■ **Goal**
Quote every line of the material beneath this one.

## START Dataset content

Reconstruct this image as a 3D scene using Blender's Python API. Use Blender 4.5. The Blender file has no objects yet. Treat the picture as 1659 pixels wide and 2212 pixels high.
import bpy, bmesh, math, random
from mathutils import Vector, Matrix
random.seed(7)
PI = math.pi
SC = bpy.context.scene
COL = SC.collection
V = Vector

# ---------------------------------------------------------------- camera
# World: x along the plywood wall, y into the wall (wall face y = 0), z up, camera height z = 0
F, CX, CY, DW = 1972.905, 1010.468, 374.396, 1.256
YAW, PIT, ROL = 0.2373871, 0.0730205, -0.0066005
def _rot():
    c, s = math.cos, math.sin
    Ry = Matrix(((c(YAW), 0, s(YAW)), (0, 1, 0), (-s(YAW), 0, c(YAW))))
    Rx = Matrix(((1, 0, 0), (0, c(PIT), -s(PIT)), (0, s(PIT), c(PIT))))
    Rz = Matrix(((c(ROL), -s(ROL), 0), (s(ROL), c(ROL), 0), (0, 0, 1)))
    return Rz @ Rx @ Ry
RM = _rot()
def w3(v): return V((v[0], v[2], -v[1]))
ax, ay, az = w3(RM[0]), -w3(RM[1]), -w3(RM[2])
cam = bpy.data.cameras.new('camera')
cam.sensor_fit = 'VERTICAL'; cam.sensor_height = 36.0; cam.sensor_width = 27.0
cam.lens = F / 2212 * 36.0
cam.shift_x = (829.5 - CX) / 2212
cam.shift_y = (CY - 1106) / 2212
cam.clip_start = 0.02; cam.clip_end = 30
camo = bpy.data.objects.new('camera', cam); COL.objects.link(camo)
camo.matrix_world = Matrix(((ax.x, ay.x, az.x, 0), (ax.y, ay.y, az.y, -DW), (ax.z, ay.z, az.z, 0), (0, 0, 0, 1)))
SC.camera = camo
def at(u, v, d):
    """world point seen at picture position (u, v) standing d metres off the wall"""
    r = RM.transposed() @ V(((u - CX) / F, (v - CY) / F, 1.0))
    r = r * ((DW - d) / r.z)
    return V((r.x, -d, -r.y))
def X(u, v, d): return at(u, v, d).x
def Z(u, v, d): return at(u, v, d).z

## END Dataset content

■ **Written answer**
Reconstruct this image as a 3D scene using Blender's Python API. Use Blender 4.5. The Blender file has no objects yet. Treat the picture as 1659 pixels wide and 2212 pixels high.
import bpy, bmesh, math, random
from mathutils import Vector, Matrix
random.seed(7)
PI = math.pi
SC = bpy.context.scene
COL = SC.collection
V = Vector

# ---------------------------------------------------------------- camera
# World: x along the plywood wall, y into the wall (wall face y = 0), z up, camera height z = 0
F, CX, CY, DW = 1972.905, 1010.468, 374.396, 1.256
YAW, PIT, ROL = 0.2373871, 0.0730205, -0.0066005
def _rot():
    c, s = math.cos, math.sin
    Ry = Matrix(((c(YAW), 0, s(YAW)), (0, 1, 0), (-s(YAW), 0, c(YAW))))
    Rx = Matrix(((1, 0, 0), (0, c(PIT), -s(PIT)), (0, s(PIT), c(PIT))))
    Rz = Matrix(((c(ROL), -s(ROL), 0), (s(ROL), c(ROL), 0), (0, 0, 1)))
    return Rz @ Rx @ Ry
RM = _rot()
def w3(v): return V((v[0], v[2], -v[1]))
ax, ay, az = w3(RM[0]), -w3(RM[1]), -w3(RM[2])
cam = bpy.data.cameras.new('camera')
cam.sensor_fit = 'VERTICAL'; cam.sensor_height = 36.0; cam.sensor_width = 27.0
cam.lens = F / 2212 * 36.0
cam.shift_x = (829.5 - CX) / 2212
cam.shift_y = (CY - 1106) / 2212
cam.clip_start = 0.02; cam.clip_end = 30
camo = bpy.data.objects.new('camera', cam); COL.objects.link(camo)
camo.matrix_world = Matrix(((ax.x, ay.x, az.x, 0), (ax.y, ay.y, az.y, -DW), (ax.z, ay.z, az.z, 0), (0, 0, 0, 1)))
SC.camera = camo
def at(u, v, d):
    """world point seen at picture position (u, v) standing d metres off the wall"""
    r = RM.transposed() @ V(((u - CX) / F, (v - CY) / F, 1.0))
    r = r * ((DW - d) / r.z)
    return V((r.x, -d, -r.y))
def X(u, v, d): return at(u, v, d).x
def Z(u, v, d): return at(u, v, d).z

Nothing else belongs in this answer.